2000 yılında da Amerika’da yayınlanan bu albüm Altın plak satışlarıyla 200 binden fazla satarak Paris Combo’ya bir anda büyük bir ün ve altın plak getirdi. Fransa ve Amerika’daki bu konserleri “Attraction” adlı yeni stüdyo albümü ve canlı konser albümleri takip etti. Ardından grup Amerika, Avrupa, Asya ve David Lewis’in anavatanı Avustralya’da gerçekleştirdiği geniş bir konser turnesi yaptı.

2004 yılında Paris Combo ünlü Amerikalı ses mühendisi Oz Fritz’in prodüktörlüğünü yaptığı Motifs adlı albümünü yayınlamadan önce büyük bir dünya turnesine daha çıktılar. Grup Amerika’da Motifs albümünü yayınlamadan hemen önce Hollywood Bowl Orkestrası ve Moulin Rouge dansçıları ile “Moulin Rouge’da Bir Gece” adlı gösterisini Hollywood Bowl’da
sahnelediler.

Konserlerine verdikleri beş yıllık bir aradan sonra Paris Combo 2012’de yepyeni albümleri ve de dünya turneleri ile geri  döndüler ve istanbul’a “istanbul” adlı bir şarkı ile geldiler. Grubun solisti ve söz yazarı Belle Du Berry ile istanbul’a gelişinde yapılan söyleşide Paris Combo için yazdığı ilk şarkı olan “istanbul’ için nelerden ilham aldıkları sorulduğunda, gurubun üyelerinden David Lewis’in istanbul’a daha önce gelişinde gördüğü bir diskoda 9/8 ‘lik ritimle dans eden insanların çok dikkatlerini çektiğini söylemiş.
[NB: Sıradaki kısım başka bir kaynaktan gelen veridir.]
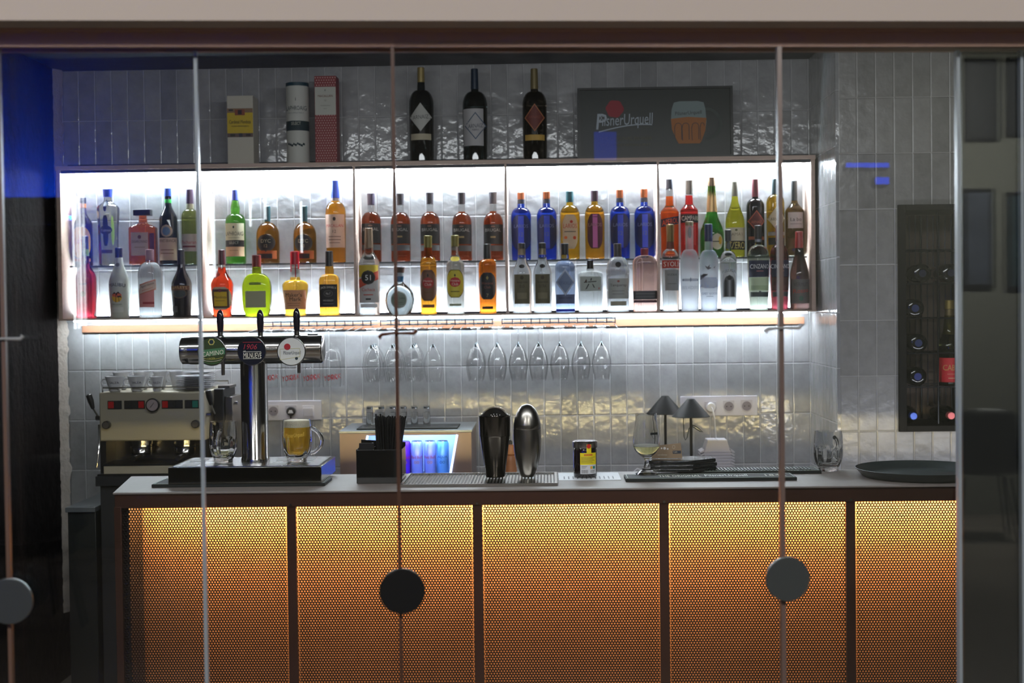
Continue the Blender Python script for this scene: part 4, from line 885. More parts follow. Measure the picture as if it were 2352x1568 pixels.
# ---- real glass for the glasses in focus
def realglass(tint=(.985, .995, .99), ior=1.48):
    m = D.materials.new('clear_glass'); m.use_nodes = True; b = m.node_tree.nodes['Principled BSDF']
    b.inputs['Base Color'].default_value = tuple(tint)+(1,); b.inputs['Transmission Weight'].default_value = 1; b.inputs['Roughness'].default_value = 0; b.inputs['IOR'].default_value = ior
    return m
CG = realglass()
BEER = realglass((1.0, .62, .06), 1.14); BEER.node_tree.nodes['Principled BSDF'].inputs['Transmission Weight'].default_value = .62; BEER2 = realglass((1.0, .92, .42), 1.2)
FOAM = mat((236, 226, 200), .8, bump=(.4, 300), name='beer_foam')
FROTH = mat((236, 236, 226), .6, bump=(.6, 400), name='froth')
def mug(label, px_, top, bot, W, zb, beer=None, hdir=0.0, group='glass beer mugs', emboss=False, yc=None):
    p = atz(px_, bot, zb); s = mpp(p.y+.02); R = W/2*s; H = (bot-top)*s
    X, Y = p.x, p.y+R*.75
    if yc is not None: Y = yc; X = at(px_, (top+bot)/2, Y).x
    s = mpp(Y); R = W/2*s; H = (bot-top)*s*1.0
    r = root('beer_mug', label, 'beer mug', (X, Y, zb+.0006), group)
    def dim(t, z, rr):
        q = z/H
        if .12 < q < .62:
            a = abs(math.cos(t*5)); return rr*(1-.055*(1-a**1.5)*math.sin(min(1, (q-.12)/.12)*PI/2)*math.cos(max(0, (q-.50)/.12)*PI/2))
        return rr
    out = [(0, R*.62), (.003, R*.66), (.010, R*.66), (H*.10, R*.70), (H*.16, R*.80), (H*.22, R*.88), (H*.30, R*.94), (H*.40, R*.985), (H*.50, R), (H*.56, R*1.0), (H*.60, R*.99), (H*.64, R*.985), (H*.7, R*.985), (H*.85, R*.95), (H*.97, R*.915), (H, R*.905)]
    inn = [(H, R*.865), (H*.97, R*.87), (H*.85, R*.895), (H*.65, R*.91), (H*.5, R*.89), (H*.36, R*.84), (H*.24, R*.72), (H*.16, R*.55), (H*.12, R*.3), (H*.115, .001)]
    fine = lambda P: [q for a, b in zip(P, P[1:]) for q in [(a[0]+(b[0]-a[0])*k/3, a[1]+(b[1]-a[1])*k/3) for k in range(3)]]+[P[-1]]
    mb = MB(); mb.lathe(fine(out), seg=80, fn=dim, cap1=False); n0 = len(fine(out))
    base = len(mb.v)-80
    mb.lathe(inn, seg=80, cap0=False)
    b2 = base+80
    mb.f += [(base+k, base+(k+1) % 80, b2+(k+1) % 80, b2+k) for k in range(80)]; mb.m += [0]*80
    mb.build('glass_body', CG, r, angle=60)
    hx, hy = math.cos(hdir), math.sin(hdir); pts = []
    for k in range(15):
        t = k/14*PI; d = R*.93+.036*math.sin(t)**.7; pts.append((hx*d, hy*d, H*.80-(H*.62)*(k/14)))
    pts[0] = (hx*R*.93, hy*R*.93, H*.80); pts[-1] = (hx*R*.90, hy*R*.90, H*.20)
    MB().tube(pts, .0068, 12).build('mug_handle', CG, r, angle=80)
    if beer:
        lv, fo, m_ = beer
        pr = [(z, rr) for z, rr in reversed(inn) if z < H*lv]
        rr_ = lambda z: next((a[1]+(b[1]-a[1])*(z-a[0])/(b[0]-a[0]) for a, b in zip(inn[::-1], inn[::-1][1:]) if a[0] <= z <= b[0]), R*.87)
        pr = [(z+.0006, max(.001, rr-.0005)) for z, rr in pr] + [(H*lv, rr_(H*lv)-.0005)]
        MB().lathe(pr, seg=48).build('beer', m_, r, angle=60)
        if fo:
            f0, f1 = H*lv+.0006, H*fo
            MB().lathe([(f0, rr_(f0)-.0006), ((f0+f1)/2, rr_((f0+f1)/2)-.0006), (f1-.002, rr_(f1)-.0006), (f1, rr_(f1)*.9), (f1+.001, rr_(f1)*.4)], seg=40).build('foam', FOAM if fo > .9 else FROTH, r, angle=60)
    if emboss:
        mb = MB(); mb.text('PilsnerUrquell', 0, H*.64, H*.13, lambda a, b: (a, -math.sqrt(max(1e-6, (R*.992)**2-a*a))-.0004, b), 0, wmax=R*1.25, tilt=.08, slant=.1)
        vs = [];
        mb.build('embossed_lettering', mat((226, 190, 90), .15, name='embossed_glass'), r)
    return r
TT = zt0+th_+.0022
mug('nearly empty glass beer mug with a little beer, beside the tower column', 513, 972, 1067, 65, TT, (.22, None, BEER2), PI*1.5, yc=.215)
mug('full glass beer mug of golden beer with foam, right on the drip tray'.replace('right ', 'standing '), 682, 969, 1067, 69, TT, (.82, .985, BEER), .05, emboss=True, yc=.215)
mug('empty dimpled glass beer mug between the bar mat and the round tray', 1908, 993, 1084, 67, ZC, None, .9)
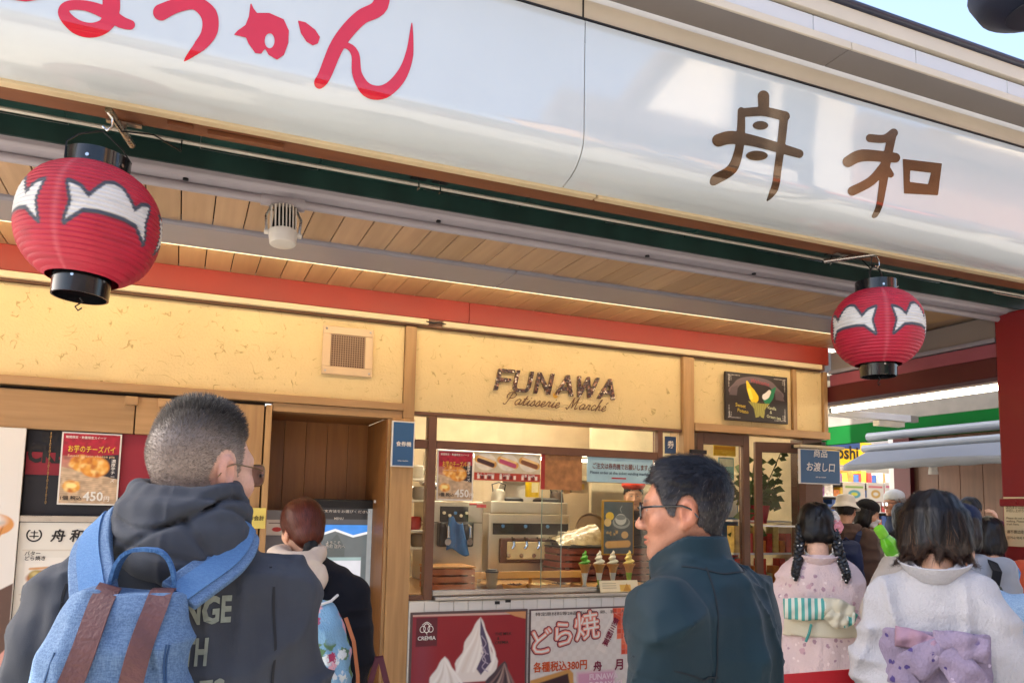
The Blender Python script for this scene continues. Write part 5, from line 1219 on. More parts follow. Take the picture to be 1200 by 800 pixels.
for i in range(5): BX('canopy_panel', 5.125, 6.35, 3.2 + i * 1.25, 4.446 + i * 1.25, 2.76 - .002 * (i % 2), 2.80, M('canopy_white', '#b9b3a4', .5, var=.05, rnd=True), al, .002)
ft = thing('fluorescent_fixture', (5.6, 4.8, 2.6), 'lit fluorescent tube fixture under the white canopy', 'light')
BX('housing', 5.57, 5.66, 3.7, 5.62, 2.60, 2.68, WHITE_P, ft, .006); BX('housing', 5.57, 5.66, 5.66, 6.9, 2.60, 2.68, WHITE_P, ft, .006)
T2 = emit('lit_tube_alley', (1.0, .88, .66), 7.)
for a, b in ((3.75, 5.58), (5.70, 6.85)):
    MB().cyl((5.615, a, 2.575), (5.615, b, 2.575), .02, n=12).build('tube', T2, ft, True)
    for y in (a - .03, b + .01): BX('end_cap', 5.595, 5.635, y, y + .02, 2.555, 2.60, DARK, ft, .003)
a, b = at(968, 486, 6.0), at(1065, 493, 6.0)
fx = thing('unlit_fixture', ((a.x + b.x) / 2, 6.0, a.z), 'switched off tube fixture crossing the canopy beside the lit one', 'light')
BX('housing', a.x, b.x, 5.97, 6.07, b.z - .015, b.z + .055, WHITE_P, fx, .006); BX('end_socket', b.x + .003, b.x + .13, 5.985, 6.05, b.z - .01, b.z + .06, M('socket_grey', '#8b8578', .4), fx, .006); BX('reflector', b.x - .45, b.x - .08, 5.98, 6.06, b.z - .075, b.z - .018, M('reflector_cream', '#c7bda6', .5), fx, .005)
# facade across the side street
fc = thing('timber_shop', (8.1, 5.9, 0), 'dark timber shop front across the side street under a grey awning', 'building')
BX('green_fascia', 7.94, 8.04, 4.6, 5.90, 2.53, 2.765, M('green_fascia', '#0b5220', .85, var=.12, vscale=2, spec=.08), fc); BX('green_fascia', 7.95, 8.04, 5.905, 8.2, 2.53, 2.765, M('green_fascia', '#12682c'), fc)
TIM = M('dark_timber', '#5e3f2a', .5, col2='#74503a', vscale=2, stretch=(10, 10, 1), bump=.05, rnd=True)
for i in range(9):
    y = 4.5 + i * .272; BX('timber_board', 8.0, 8.05, y, y + .268, 0 if i > 3 else 1.0, 2.53, TIM, fc, .004)
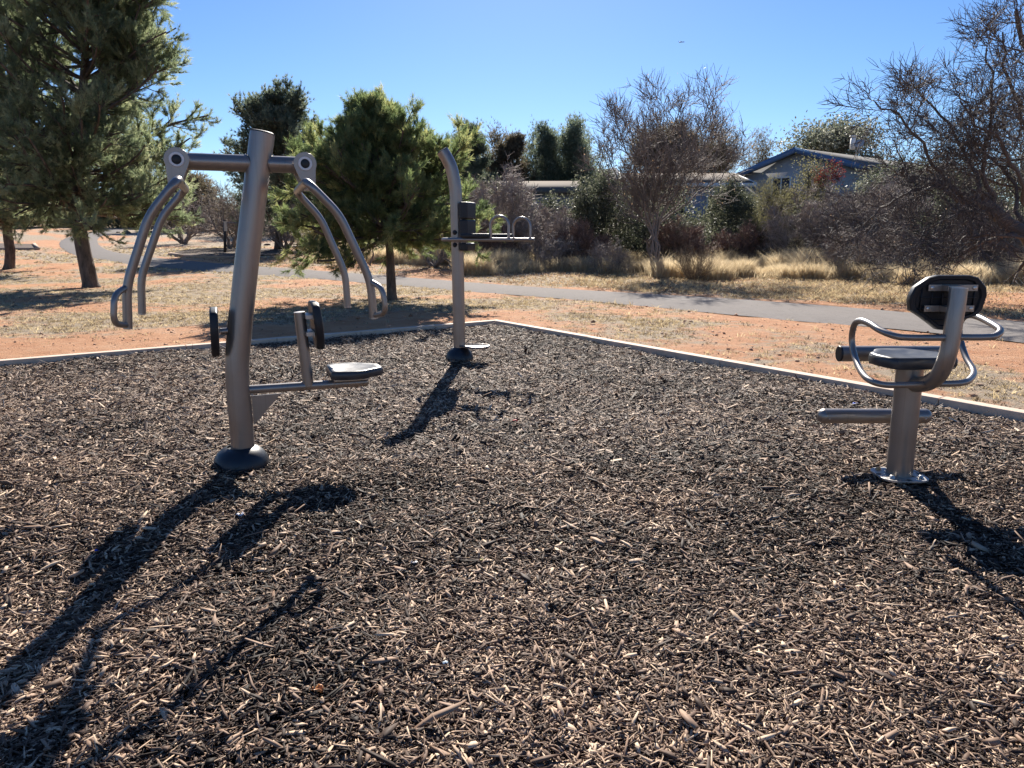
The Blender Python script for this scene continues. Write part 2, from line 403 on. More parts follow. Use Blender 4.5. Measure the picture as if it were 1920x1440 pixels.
# kerb round the bed, in lengths butted with a dark joint
def m_kerb():
    m, n, b, _ = newmat('weathered_kerb'); v = coord(n)
    f = noise(n, 6, 7, .75, v); c = ramp(n, f, [(.3, (.50, .37, .27)), (.7, (.68, .53, .41))])
    c = mixc(n, ramp(n, noise(n, 40, 5, .8, v), [(.58, (0, 0, 0)), (.7, (.5, .5, .5))]), c, (.22, .16, .12))
    n.links.new(c, b.inputs['Base Color']); b.inputs['Roughness'].default_value = .85; bump(n, b, noise(n, 60, 5, .8, v), .4, .006); return m
kb = MB()
def P2(s, t, z): return np.array([Cc[0]+s*dL[0]+t*dR[0], Cc[1]+s*dL[1]+t*dR[1], z])
def kerb_run(along, fixed, L):
    a = 0.0; k = 0
    while a < L:
        e = min(a+2.44, L); dz = .006*(vnoise(a*3.1, fixed+.5, 77)-.5)
        lo, hi = fixed-KW, fixed
        q = lambda u, w, z: (P2(u, w, z) if along == 's' else P2(w, u, z))
        st0 = a+.003 if a > 0 else (-KW if fixed == 0 and along == 's' else 0.0)
        base = [q(st0, lo, -.12), q(e-.003, lo, -.12), q(e-.003, hi, -.12), q(st0, hi, -.12)]
        if along != 's': base = base[::-1]
        prism(kb, base, (0, 0, .12+KERB_TOP+dz)); a = e; k += 1
kerb_run('s', 0.0, LS); kerb_run('t', 0.0, LT); kerb_run('s', LT+KW, LS); kerb_run('t', LS+KW, LT+KW)
tag(kb.build('kerb', m_kerb(), bevel=.008), kind='structure')

# mulch bed base sheet
def m_mulchbase():
    m, n, b, _ = newmat('mulch_fines'); v = coord(n); f = noise(n, 130, 6, .8, v)
    n.links.new(ramp(n, f, [(.32, (.022, .014, .010)), (.52, (.09, .058, .040)), (.70, (.26, .175, .12))]), b.inputs['Base Color'])
    b.inputs['Roughness'].default_value = .95; bump(n, b, f, 1, .02); return m
s_ = np.linspace(0, LS, 240); t_ = np.linspace(0, LT, 240); S, T = np.meshgrid(s_, t_, indexing='ij')
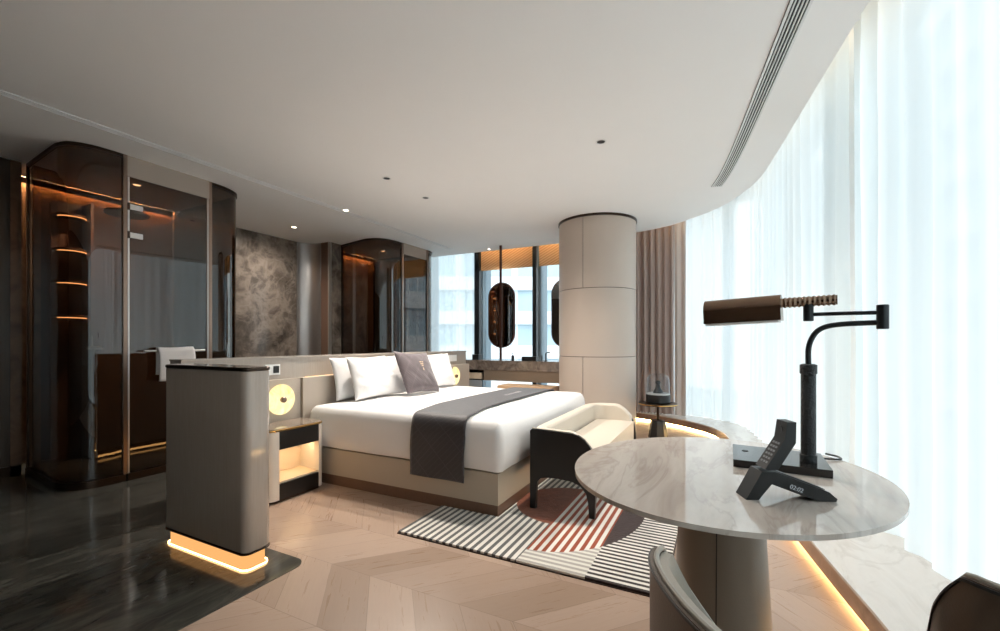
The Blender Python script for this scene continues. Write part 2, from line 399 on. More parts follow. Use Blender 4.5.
struct(MB().prism([(-2.3, -1.9), (5.9, -.9), (7.45, -.7), (7.45, 6.2), (-2.3, 6.2)], -.12, 0).build('floor', mt['oak'], origin=(0, 0, -.12)))
q = [(-2.29, 1.995)] + [(1.56 + .075 * math.sin(a), 2.07 - .075 * math.cos(a)) for a in [PI / 16 * i for i in range(9)]] + [(1.635, 3.3), (7.1, 3.3), (7.1, 6.1), (-2.29, 6.1)]
struct(MB().prism(q, -.01, .004).build('floor', mt['dark_marble'], origin=(0, 0, -.01)))
struct(MB().prism(CE + [(-2.3, 6.1)], H, 3.3).build('ceiling', mt['ceil'], smooth=20))
struct(MB().prism([(-2.3, -1.9), (5.9, -.95), (7.45, -.75), (7.45, 6.2), (-2.3, 6.2)], 3.3, 3.42).build('ceiling', mt['ceil']))
struct(MB().box(-2.4, -2.3, -1.9, 6.2, 0, 3.3).build('wall_back', mt['dark_wall']))
struct(MB().box(-2.3, 7.4, 6.1, 6.2, 0, 3.3).build('wall_left', mt['brown_stone']))
b = MB()
for i in range(6): b.box(-2.3 + .64 * i, -2.3 + .64 * i + .634, 5.58, 5.62, .1, H, .003)
b.box(-2.3, 1.54, 5.6, 5.63, 0, H)
struct(b.build('wall_closet', mt['closet']))
struct(MB().box(-2.3, 1.54, 5.57, 5.60, .004, .1).build('baseboard_left', mt['bronze']))
struct(MB().box(1.47, 1.54, 5.57, 6.1, .004, H).build('wall_shower', mt['brown_stone']))
struct(MB().box(3.0, 4.74, 6.04, 6.1, .004, H).build('wall_alcove', mt['brown_marble']))
struct(MB().wall([(4.74, 6.04)] + arc(4.74, 5.80, .24, 90, 0, 14) + [(4.98, 5.76)], .004, H, .02).build('wall_alcove_curve', mt['metal_wall']))
struct(MB().box(4.975, 5.04, 5.60, 5.78, .004, H).build('trim_1', mt['plinth_wood']))
struct(MB().box(4.972, 5.02, 5.575, 5.603, .004, H, .004).build('trim_2', mt['steel']))
struct(MB().box(5.02, 5.22, 5.575, 6.1, .004, H).build('wall_alcove_end', mt['brown_marble']))

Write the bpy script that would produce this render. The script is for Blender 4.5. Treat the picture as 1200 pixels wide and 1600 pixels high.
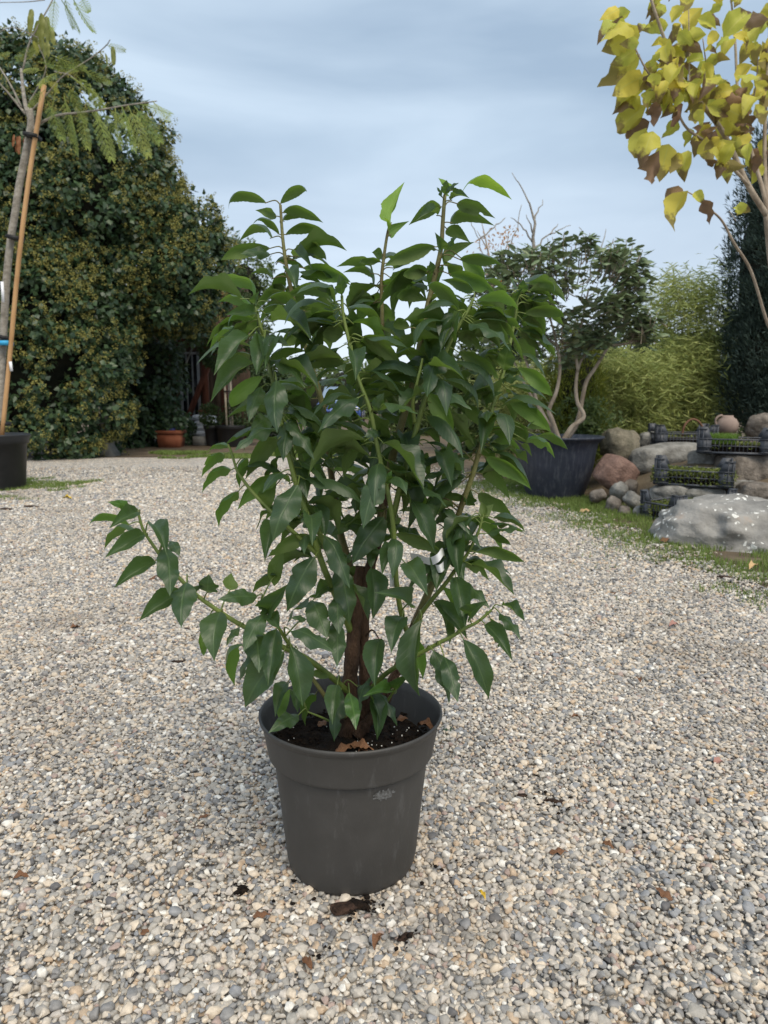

-Onlar için gerçekten ilginç olmalı.- Boğaz’daki gemilerden ve camilerden, şehrin seslerinden aldıklarını ilham ile bu şarkının oluştuğunun belirtmiş. Yine bu söyleşide müzikleri için “kesinlikle müziklerimizde Django Reinhardt, Billie Holiday gibi müzik tarihinin büyük isimlerinden izler var. Ayrıca caz öğesi farklı müzik tarzlarında dolaşmamızı kolaylaştırıyor ve alışılmadık kombinasyonlar da deniyoruz. Bizim için “caz etkilenimli pop grubuyuz” demeyi tercih ederim.” dediğini görüyoruz. Aşk, düşler, günlük hayat! Bence ilham almak için yeterli.

Belle Du Berry’i de söz yazarken, bunlardan ve arkadaşları Potzi, David ve François’nın çaldıkları müziklerden ilham aldığını söylüyor.

Herkesin kulağına hitap eden eğlenceli keyifli bir müzik için bütün olanaklarınızı seferber ederek hemen tanışmanızı öneririm. Müzikleri için birçok kategoriden bahsettik. Aslında bu işi eleştirmenlere bırakıp bu sıcak yaz günleri biraz eskide kalmış olsa da – çünkü günümüzde her şey yeni olmalı ve hemen tüketilip bir diğerine geçilmeli- bu güzel müziklerin keyfini çıkaralım. Birçok efsane şarkıları var. Olmazsa olmaz şarkıları için “Living room”, “Attraction”, “Valse de amour”, “istanbul”, “Pas a pas”, “Je suis un if” ve “Si mon amour”u sayabiliriz. Bizi Paris semalarına götürecek bir sürü şarkıyı buraya yazmıyorum onları da siz keşfediverin.

Bu yaz sıcağında Müziksiz hiç kalmayın!